Chapter One begins by telling us Blackbeard’s real name, Edward Teach, and how he might have been born in either Jamaica or Bristol, England around 1680. Teach learned how to become a sailor by serving in the British Navy during Queen Anne’s War. He attacked French ships and soon discovered how  to become a pirate. Later when the war was over, he moved to the island of New Providence on the Atlantic Ocean and worked for the pirate leader, Benjamin Hornigold. Together they attacked Spanish and Portuguese ships for  bounty of wine and flour. They then met a pirate named Stede Bonet who allowed Teach to captain a ship called the Revenge. These two men later broke with Hornigold because he would not attack the British. When the pirates captured a French slave ship that had 40 cannons, Teach assumed command of 150 pirates. Shortly after they attacked a ship named Margaret, its captain, Henry Bostock,  told the governor about Teach describing his long black beard. That is how he got the name, Blackbeard.

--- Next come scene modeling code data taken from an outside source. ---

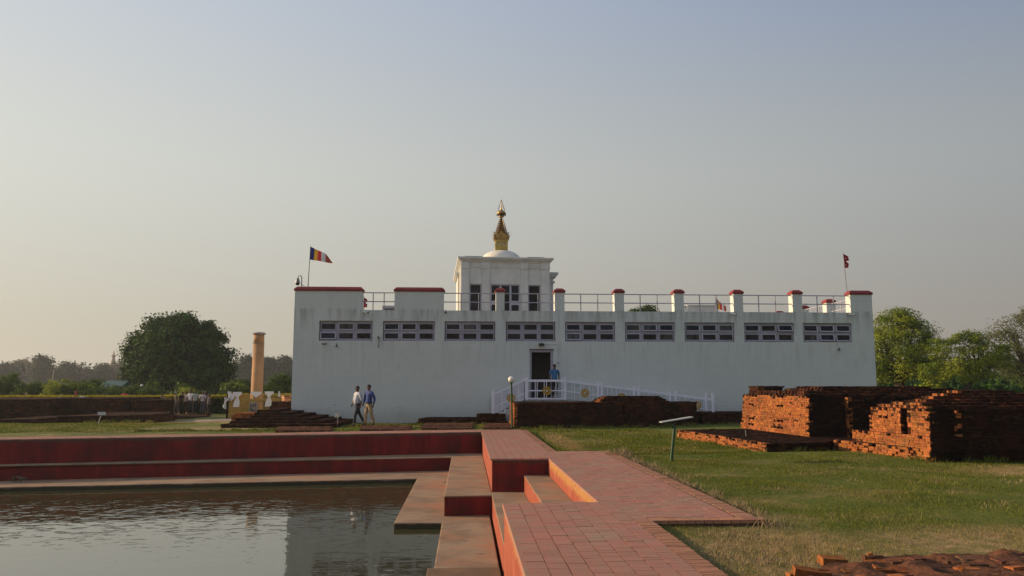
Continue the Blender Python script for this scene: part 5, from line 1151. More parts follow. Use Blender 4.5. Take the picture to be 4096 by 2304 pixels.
# offerings on the wall at left: red and striped little flags
def stick(px, py, Y, h, col, label, w=.16):
    c = Q(px, py, Y); root = empty('prayer_flag', c, label=label, cat='flag'); mb = MB(); mb.tube([(0, 0, -.5), (0, 0, h)], .015, 5); mb.build('stick', GREY, root)
    mb = MB(); mb.add([(0, 0, h), (w, .02, h - .12), (w * .8, -.03, h * .4), (.02, 0, h * .2), (0, .03, h), (w, .05, h - .12), (w * .8, .0, h * .4), (.02, .03, h * .2)], [(0, 3, 2, 1), (4, 5, 6, 7), (0, 1, 5, 4), (1, 2, 6, 5), (2, 3, 7, 6), (3, 0, 4, 7)]); mb.build('cloth', mat('flag_tint', col, rough=.8), root)
stick(297, 1590, 57, .5, (.5, .03, .03), 'small red prayer flag on top of the long brick wall')
stick(99, 1588, 57, .35, (.5, .35, .12), 'small yellowish prayer flag at the far left above the wall')
def clothpile(px, py, Y, s, col, lab):
    c = Q(px, py, Y); mb = MB(); k = 9; V = [(0, 0, s * .9)]; 
    for r_, z_ in ((.5, .55), (1, .12), (1.15, 0)):
        for i in range(k): t = i / k * 6.283; V.append((s * 2 * r_ * math.cos(t) * random.uniform(.8, 1.1), s * r_ * math.sin(t), s * z_ * random.uniform(.7, 1.3)))
    Fc = [(0, 1 + i, 1 + (i + 1) % k) for i in range(k)] + [(1 + r_ * k + i, 1 + (r_ + 1) * k + i, 1 + (r_ + 1) * k + (i + 1) % k, 1 + r_ * k + (i + 1) % k) for r_ in range(2) for i in range(k)]
    mb.add(V, Fc); o = mb.build('cloth_heap', mat('heap_cloth', col, rough=.9)); o.location = c; tag(o, lab, 'cloth')
clothpile(328, 1592, 57, .16, (.45, .42, .35), 'heap of pale cloth beside the red prayer flag on the wall')
clothpile(237, 1592, 57, .10, (.40, .38, .36), 'flat grey cloth lying on the long brick wall')
clothpile(500, 1580, 66, .16, (.45, .04, .03), 'red bundle on the yellow hedge left of the visitors')

# ------------------------------------------------------------------ people
def skinned(verts, edges, radii, name, m, parent, sub=1):
    me = bpy.data.meshes.new(name); me.from_pydata(verts, edges, []); o = bpy.data.objects.new(name, me); C.objects.link(o)
    md = o.modifiers.new('skin', 'SKIN'); md.use_smooth_shade = True; md.branch_smoothing = .5
    if not me.skin_vertices:
        pass
    for i, r_ in enumerate(radii): sv = me.skin_vertices[0].data[i]; sv.radius = r_ if isinstance(r_, tuple) else (r_, r_); sv.use_root = (i == 0)
    sd = o.modifiers.new('sub', 'SUBSURF'); sd.levels = sub; sd.render_levels = sub
    dg = bpy.context.evaluated_depsgraph_get(); em = bpy.data.meshes.new_from_object(o.evaluated_get(dg)); em.materials.clear(); em.materials.append(m)
    bpy.data.objects.remove(o); bpy.data.meshes.remove(me); em.polygons.foreach_set('use_smooth', [True] * len(em.polygons))
    n_ = bpy.data.objects.new(name, em); C.objects.link(n_); n_.parent = parent; return n_
cmats = {}
def cm(c):
    if c not in cmats: cmats[c] = mat('cloth_%d' % len(cmats), c, tuple(x * .8 for x in c), scale=9, rough=.85, bump=.004, bscale=18)
    return cmats[c]
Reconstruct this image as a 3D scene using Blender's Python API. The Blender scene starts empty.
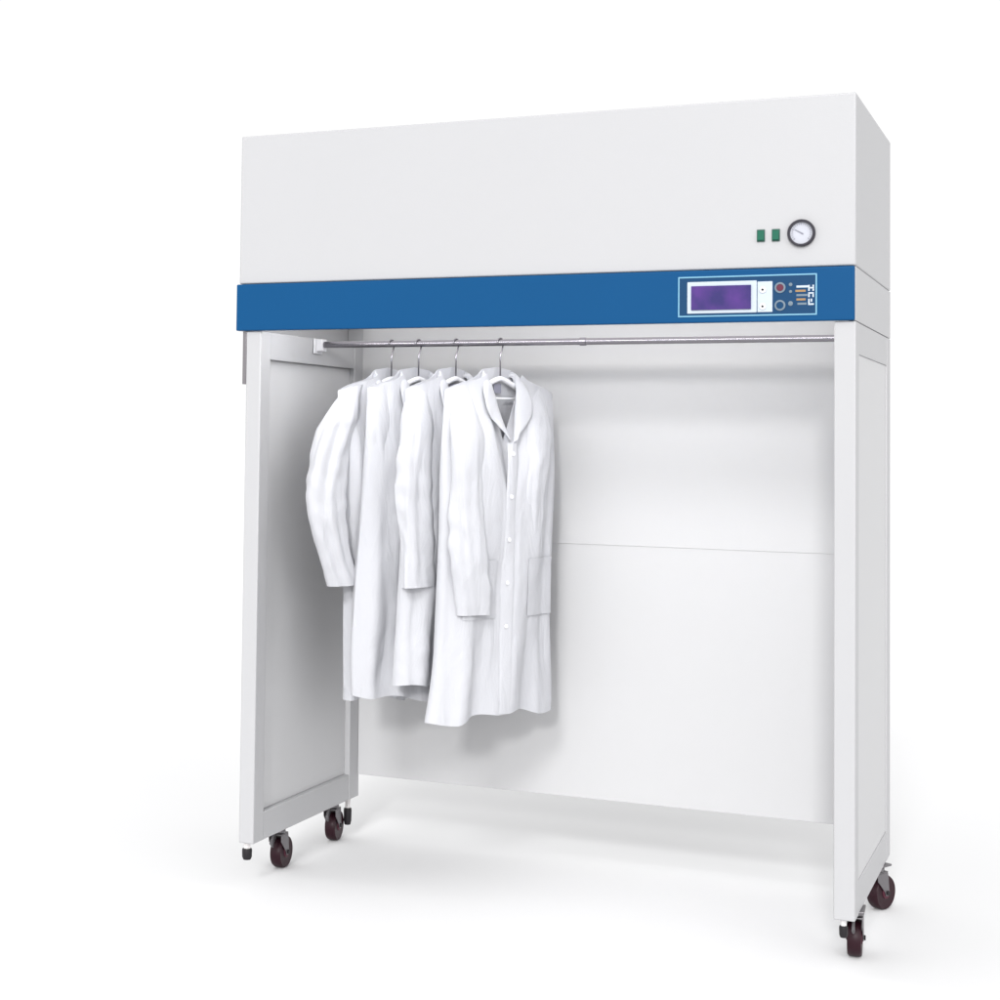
import bpy, bmesh, math, random
from mathutils import Vector, Matrix, noise
random.seed(7)
PI = math.pi
sc = bpy.context.scene
col = sc.collection

# ------------------------------------------------------------------ materials
def mat(name, base, rough=0.5, metal=0.0, bump=0.0, bscale=200.0, emis=None, estr=0.0,
        coat=0.0, var=0.0, vscale=3.0, sheen=0.0, trans=0.0):
    m = bpy.data.materials.new(name); m.use_nodes = True
    nt = m.node_tree; b = nt.nodes['Principled BSDF']
    b.inputs['Base Color'].default_value = (*base, 1)
    b.inputs['Roughness'].default_value = rough
    b.inputs['Metallic'].default_value = metal
    b.inputs['Coat Weight'].default_value = coat
    b.inputs['Sheen Weight'].default_value = sheen
    b.inputs['Transmission Weight'].default_value = trans
    tc = nt.nodes.new('ShaderNodeTexCoord')
    if var > 0:
        n = nt.nodes.new('ShaderNodeTexNoise'); n.inputs['Scale'].default_value = vscale
        n.inputs['Detail'].default_value = 6
        nt.links.new(tc.outputs['Object'], n.inputs['Vector'])
        r = nt.nodes.new('ShaderNodeMapRange')
        r.inputs['To Min'].default_value = 1 - var; r.inputs['To Max'].default_value = 1 + var
        nt.links.new(n.outputs['Fac'], r.inputs['Value'])
        mx = nt.nodes.new('ShaderNodeVectorMath'); mx.operation = 'SCALE'
        mx.inputs[0].default_value = base
        nt.links.new(r.outputs['Result'], mx.inputs['Scale'])
        nt.links.new(mx.outputs['Vector'], b.inputs['Base Color'])
    if bump > 0:
        n = nt.nodes.new('ShaderNodeTexNoise'); n.inputs['Scale'].default_value = bscale
        n.inputs['Detail'].default_value = 4
        nt.links.new(tc.outputs['Object'], n.inputs['Vector'])
        bp = nt.nodes.new('ShaderNodeBump'); bp.inputs['Strength'].default_value = bump
        bp.inputs['Distance'].default_value = 0.002
        nt.links.new(n.outputs['Fac'], bp.inputs['Height'])
        nt.links.new(bp.outputs['Normal'], b.inputs['Normal'])
    if emis:
        b.inputs['Emission Color'].default_value = (*emis, 1)
        b.inputs['Emission Strength'].default_value = estr
    return m

WHITE = mat('white_powder_coat', (.372, .372, .382), .42, bump=.08, bscale=260, var=.012, vscale=2.5)
PANEL = mat('white_sheet_lightened', (.47, .47, .478), .5, bump=.05, bscale=180, var=.012, vscale=1.6)  # sheets set lighter than the frame white, interior light put into the colour
BLUE = mat('blue_enamel', (.001, .054, .155), .45, bump=.05, bscale=220, var=.03, vscale=4)
BLUE.node_tree.nodes['Principled BSDF'].inputs['Specular IOR Level'].default_value = .12
NAVY = mat('dark_blue_foil', (.001, .036, .10), .5)
LINE = mat('pale_blue_print', (.16, .34, .46), .5)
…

Legends about Teach continued to grow and by 1718, the British Royal Navy actively hunted him. Blackbeard feigned repentance and asked for the governor’s protection. His ship ran aground; but many think he wanted to sink his ship to split up the pirates and keep more treasure for himself. Blackbeard did not give up being a pirate as he had promised. He sailed up and down the Atlantic coast searching for ships to plunder. The governor of Virginia, Robert Maynard, chased him up and down the coastal seas. Would Blackbeard finally be caught or would he continue to plunder?

This book is not as well written as the others in this series. At times it appears as if the writers are stringing together information rather than telling a life story. The book does its job in introducing students to the real Edward Teach.